> [DATA LINES]

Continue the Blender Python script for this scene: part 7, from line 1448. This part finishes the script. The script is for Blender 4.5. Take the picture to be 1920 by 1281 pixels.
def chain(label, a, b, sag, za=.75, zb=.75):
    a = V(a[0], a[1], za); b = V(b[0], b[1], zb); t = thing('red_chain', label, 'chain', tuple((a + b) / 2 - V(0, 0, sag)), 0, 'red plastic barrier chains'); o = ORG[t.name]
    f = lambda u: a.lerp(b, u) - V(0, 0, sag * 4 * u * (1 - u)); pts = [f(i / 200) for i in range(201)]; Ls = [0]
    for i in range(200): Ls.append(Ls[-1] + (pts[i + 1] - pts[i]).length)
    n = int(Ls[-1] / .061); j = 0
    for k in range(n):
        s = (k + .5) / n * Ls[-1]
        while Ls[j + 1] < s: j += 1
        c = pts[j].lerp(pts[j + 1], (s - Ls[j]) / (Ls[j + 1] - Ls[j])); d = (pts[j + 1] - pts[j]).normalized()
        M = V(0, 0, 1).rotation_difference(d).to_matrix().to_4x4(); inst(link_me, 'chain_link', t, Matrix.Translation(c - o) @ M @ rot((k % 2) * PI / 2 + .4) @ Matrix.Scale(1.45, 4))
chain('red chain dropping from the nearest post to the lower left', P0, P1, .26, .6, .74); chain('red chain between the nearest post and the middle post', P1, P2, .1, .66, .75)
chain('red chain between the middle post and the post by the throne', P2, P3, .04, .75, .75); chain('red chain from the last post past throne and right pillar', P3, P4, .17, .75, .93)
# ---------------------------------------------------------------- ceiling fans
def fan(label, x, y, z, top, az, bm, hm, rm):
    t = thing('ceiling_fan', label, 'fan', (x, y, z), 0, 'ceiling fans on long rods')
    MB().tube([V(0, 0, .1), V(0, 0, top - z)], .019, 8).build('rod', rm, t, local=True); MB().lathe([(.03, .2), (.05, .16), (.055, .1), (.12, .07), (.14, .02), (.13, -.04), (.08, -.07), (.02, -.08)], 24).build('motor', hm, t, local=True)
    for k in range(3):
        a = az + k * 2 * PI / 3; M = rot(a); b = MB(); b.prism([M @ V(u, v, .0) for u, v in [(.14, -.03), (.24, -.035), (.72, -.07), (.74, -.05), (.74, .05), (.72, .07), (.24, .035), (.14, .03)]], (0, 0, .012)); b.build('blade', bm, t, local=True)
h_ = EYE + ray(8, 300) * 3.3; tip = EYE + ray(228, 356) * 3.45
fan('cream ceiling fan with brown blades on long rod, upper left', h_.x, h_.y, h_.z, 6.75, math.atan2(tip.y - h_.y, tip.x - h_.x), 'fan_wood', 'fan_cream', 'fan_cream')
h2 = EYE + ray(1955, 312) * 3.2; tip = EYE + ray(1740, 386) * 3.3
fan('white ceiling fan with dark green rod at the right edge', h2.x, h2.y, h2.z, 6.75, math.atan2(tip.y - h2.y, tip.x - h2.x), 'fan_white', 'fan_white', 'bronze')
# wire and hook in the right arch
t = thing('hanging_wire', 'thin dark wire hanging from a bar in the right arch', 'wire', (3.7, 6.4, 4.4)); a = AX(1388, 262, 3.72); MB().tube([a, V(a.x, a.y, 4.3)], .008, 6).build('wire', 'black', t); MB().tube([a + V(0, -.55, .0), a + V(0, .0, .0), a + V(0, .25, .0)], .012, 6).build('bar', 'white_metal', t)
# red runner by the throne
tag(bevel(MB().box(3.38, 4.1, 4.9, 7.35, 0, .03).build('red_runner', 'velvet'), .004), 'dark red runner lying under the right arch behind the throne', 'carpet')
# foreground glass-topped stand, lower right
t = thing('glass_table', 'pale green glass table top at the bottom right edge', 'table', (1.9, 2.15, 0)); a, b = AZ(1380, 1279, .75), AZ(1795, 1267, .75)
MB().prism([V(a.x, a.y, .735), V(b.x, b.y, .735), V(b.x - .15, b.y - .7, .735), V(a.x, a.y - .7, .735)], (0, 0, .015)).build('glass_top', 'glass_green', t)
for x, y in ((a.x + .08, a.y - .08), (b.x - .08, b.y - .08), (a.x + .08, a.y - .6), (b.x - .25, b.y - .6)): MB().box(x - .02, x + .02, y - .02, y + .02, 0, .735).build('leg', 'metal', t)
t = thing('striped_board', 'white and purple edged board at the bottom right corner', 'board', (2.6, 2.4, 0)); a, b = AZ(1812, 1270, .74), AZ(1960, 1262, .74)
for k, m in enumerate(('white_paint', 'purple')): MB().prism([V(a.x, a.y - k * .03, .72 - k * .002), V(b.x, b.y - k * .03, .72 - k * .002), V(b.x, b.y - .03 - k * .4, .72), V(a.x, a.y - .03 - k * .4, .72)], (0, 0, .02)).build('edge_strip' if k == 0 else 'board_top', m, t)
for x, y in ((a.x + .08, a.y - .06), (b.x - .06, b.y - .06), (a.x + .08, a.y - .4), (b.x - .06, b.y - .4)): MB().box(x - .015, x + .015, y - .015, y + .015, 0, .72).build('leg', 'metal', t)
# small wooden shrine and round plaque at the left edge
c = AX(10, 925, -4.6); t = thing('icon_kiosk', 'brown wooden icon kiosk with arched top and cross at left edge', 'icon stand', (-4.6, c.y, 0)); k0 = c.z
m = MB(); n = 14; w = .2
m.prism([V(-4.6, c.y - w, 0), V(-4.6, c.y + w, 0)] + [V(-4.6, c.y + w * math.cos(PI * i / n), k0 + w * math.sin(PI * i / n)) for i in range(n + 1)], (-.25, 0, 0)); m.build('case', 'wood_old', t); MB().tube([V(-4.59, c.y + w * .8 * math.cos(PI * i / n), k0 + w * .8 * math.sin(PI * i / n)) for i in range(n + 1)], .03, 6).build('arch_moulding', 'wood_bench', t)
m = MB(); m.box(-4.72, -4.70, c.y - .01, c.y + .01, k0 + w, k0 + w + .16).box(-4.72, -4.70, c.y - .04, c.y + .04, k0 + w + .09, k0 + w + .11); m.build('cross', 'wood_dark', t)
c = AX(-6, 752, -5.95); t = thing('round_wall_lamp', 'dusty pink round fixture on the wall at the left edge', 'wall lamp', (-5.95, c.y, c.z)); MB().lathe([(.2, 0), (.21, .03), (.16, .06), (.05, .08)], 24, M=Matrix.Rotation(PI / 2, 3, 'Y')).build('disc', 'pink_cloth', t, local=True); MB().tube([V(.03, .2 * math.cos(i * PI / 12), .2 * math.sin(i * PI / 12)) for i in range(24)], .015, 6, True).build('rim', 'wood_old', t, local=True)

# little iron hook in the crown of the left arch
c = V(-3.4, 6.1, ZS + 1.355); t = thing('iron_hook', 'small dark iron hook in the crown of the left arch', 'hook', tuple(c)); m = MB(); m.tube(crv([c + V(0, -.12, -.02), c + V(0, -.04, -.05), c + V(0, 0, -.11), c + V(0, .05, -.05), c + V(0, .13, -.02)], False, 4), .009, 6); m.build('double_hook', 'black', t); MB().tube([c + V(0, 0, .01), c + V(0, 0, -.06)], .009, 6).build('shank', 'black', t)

> [THE EXERCISE] Scan the lines for the string "from". Pick out every line that has it.

> [THE RESULT]
Continue the Blender Python script for this scene: part 7, from line 1448. This part finishes the script. The script is for Blender 4.5. Take the picture to be 1920 by 1281 pixels.
chain('red chain dropping from the nearest post to the lower left', P0, P1, .26, .6, .74); chain('red chain between the nearest post and the middle post', P1, P2, .1, .66, .75)
chain('red chain between the middle post and the post by the throne', P2, P3, .04, .75, .75); chain('red chain from the last post past throne and right pillar', P3, P4, .17, .75, .93)
t = thing('hanging_wire', 'thin dark wire hanging from a bar in the right arch', 'wire', (3.7, 6.4, 4.4)); a = AX(1388, 262, 3.72); MB().tube([a, V(a.x, a.y, 4.3)], .008, 6).build('wire', 'black', t); MB().tube([a + V(0, -.55, .0), a + V(0, .0, .0), a + V(0, .25, .0)], .012, 6).build('bar', 'white_metal', t)